Earlier this week, FRA awarded nearly $25 million in grants to help railroads complete full PTC implementation. Many of the awards will help railroads achieve interoperability among the different PTC systems that railroads are deploying. This follows DOT’s announcement in July that commuter railroads and states can apply for approximately $199 million in PTC grants.

President Obama has consistently made funding and assistance for commuter railroads to implement PTC a priority. In his Fiscal Year (FY) 2017 budget request, the president requested $1.25 billion. This follows requests of $825 million in both FY 2015 and FY 2016.

Since 2008, FRA has provided significant assistance to support railroads’ PTC implementation.

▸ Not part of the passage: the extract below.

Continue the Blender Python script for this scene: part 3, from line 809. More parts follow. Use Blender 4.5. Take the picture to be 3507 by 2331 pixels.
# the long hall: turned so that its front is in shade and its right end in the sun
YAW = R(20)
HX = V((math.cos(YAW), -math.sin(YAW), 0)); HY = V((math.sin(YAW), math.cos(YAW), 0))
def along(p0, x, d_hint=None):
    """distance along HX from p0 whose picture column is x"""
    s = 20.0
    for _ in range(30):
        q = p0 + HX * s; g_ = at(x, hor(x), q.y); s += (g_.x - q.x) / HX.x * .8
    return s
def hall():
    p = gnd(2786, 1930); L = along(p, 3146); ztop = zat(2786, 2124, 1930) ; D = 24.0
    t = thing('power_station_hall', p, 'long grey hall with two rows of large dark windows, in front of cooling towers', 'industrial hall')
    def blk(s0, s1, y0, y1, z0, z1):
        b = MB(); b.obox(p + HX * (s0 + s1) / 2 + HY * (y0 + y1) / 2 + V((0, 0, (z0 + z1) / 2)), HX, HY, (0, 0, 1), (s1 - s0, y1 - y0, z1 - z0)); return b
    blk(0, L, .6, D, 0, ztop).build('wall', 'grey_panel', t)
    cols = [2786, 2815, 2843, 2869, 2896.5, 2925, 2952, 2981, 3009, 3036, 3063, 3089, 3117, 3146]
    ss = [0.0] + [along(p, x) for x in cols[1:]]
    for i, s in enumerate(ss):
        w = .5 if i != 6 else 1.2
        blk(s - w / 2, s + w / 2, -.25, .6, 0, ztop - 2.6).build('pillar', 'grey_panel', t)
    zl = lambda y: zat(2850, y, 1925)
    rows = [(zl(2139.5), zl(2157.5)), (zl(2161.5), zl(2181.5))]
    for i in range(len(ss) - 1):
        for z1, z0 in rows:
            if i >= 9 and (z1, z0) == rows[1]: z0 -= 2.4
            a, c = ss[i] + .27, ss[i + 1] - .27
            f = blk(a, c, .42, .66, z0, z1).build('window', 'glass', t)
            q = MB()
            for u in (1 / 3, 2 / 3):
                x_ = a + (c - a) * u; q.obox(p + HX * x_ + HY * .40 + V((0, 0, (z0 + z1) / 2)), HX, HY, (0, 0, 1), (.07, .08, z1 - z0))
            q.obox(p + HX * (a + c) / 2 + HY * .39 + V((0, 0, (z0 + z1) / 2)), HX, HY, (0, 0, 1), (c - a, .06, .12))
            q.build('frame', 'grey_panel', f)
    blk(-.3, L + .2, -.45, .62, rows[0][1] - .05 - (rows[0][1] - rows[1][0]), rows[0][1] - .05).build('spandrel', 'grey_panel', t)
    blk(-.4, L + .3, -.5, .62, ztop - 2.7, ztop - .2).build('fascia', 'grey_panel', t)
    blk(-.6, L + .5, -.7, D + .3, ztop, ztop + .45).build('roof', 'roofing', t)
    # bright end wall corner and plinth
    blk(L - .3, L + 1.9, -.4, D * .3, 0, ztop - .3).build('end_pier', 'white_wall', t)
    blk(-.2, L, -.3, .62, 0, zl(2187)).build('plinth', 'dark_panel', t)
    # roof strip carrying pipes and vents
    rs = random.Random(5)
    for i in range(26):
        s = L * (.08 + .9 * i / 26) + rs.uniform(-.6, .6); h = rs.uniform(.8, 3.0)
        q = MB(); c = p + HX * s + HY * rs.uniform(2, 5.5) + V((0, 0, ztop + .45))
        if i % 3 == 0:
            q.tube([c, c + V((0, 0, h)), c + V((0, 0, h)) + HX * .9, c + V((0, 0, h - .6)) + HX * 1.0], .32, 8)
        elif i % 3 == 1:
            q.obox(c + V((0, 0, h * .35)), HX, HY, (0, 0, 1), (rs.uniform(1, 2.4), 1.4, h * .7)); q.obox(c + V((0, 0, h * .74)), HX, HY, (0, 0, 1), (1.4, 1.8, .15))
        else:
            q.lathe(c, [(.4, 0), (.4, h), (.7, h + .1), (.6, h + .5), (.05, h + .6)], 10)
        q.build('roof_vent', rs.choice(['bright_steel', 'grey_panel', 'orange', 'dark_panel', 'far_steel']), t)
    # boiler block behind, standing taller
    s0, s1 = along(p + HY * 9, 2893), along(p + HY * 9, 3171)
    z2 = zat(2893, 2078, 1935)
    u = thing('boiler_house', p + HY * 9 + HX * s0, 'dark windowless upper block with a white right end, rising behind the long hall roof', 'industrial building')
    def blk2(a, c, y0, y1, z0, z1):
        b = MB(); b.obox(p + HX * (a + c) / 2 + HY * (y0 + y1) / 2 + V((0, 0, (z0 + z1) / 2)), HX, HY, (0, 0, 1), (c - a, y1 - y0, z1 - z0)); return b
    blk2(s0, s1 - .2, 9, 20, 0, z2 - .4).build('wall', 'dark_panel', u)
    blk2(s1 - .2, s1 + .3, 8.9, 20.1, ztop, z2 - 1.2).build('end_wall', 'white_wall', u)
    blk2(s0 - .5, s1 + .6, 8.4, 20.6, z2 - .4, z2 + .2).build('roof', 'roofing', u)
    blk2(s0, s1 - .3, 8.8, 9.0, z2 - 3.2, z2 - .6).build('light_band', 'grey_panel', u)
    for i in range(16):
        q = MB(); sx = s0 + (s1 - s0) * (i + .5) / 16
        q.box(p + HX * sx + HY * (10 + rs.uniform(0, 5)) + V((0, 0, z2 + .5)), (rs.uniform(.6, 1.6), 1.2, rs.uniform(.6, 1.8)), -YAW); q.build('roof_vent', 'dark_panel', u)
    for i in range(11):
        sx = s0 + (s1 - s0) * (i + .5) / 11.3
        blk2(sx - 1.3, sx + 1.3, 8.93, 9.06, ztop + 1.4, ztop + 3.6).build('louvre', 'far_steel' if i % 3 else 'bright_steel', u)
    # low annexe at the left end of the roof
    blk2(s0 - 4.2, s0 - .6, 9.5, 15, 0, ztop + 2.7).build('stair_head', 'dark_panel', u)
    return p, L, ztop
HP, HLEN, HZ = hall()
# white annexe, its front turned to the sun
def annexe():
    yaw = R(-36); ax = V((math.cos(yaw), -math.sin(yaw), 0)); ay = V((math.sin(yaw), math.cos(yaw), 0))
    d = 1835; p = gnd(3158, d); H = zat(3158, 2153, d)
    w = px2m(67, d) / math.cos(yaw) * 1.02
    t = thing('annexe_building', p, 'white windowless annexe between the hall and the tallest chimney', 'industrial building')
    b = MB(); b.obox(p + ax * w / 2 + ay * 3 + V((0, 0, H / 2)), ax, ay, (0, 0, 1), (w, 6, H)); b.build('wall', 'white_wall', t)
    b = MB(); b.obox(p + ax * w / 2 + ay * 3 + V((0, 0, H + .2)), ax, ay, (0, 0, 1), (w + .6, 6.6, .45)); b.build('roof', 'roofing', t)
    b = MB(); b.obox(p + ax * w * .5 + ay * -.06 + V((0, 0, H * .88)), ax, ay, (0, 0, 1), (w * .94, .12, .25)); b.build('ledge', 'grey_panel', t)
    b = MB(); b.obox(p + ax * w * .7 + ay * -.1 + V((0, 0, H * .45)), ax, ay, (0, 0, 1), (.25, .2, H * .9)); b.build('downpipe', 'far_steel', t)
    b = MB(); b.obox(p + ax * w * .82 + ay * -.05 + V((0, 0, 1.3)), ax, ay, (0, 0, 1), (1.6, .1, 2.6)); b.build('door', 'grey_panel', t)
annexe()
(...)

Those efforts include:

  • Approving more than $650 million in grants to passenger railroads, including nearly $400 million in American Recovery and Reinvestment Act of 2009 funding
  • Issuing a nearly $1 billion loan to the New York Metropolitan Transportation Authority to implement PTC on the Long Island Rail Road and Metro-North Railroad
  • Building a PTC testbed at the Transportation Technology Center in Pueblo, Colorado
  • Working directly with the Federal Communications Commission and the Advisory Council on Historic
  • Preservation to resolve issues related to spectrum use and improve the approval process for PTC communication towers
  • Dedicating staff to work on PTC implementation, including establishing a PTC task force.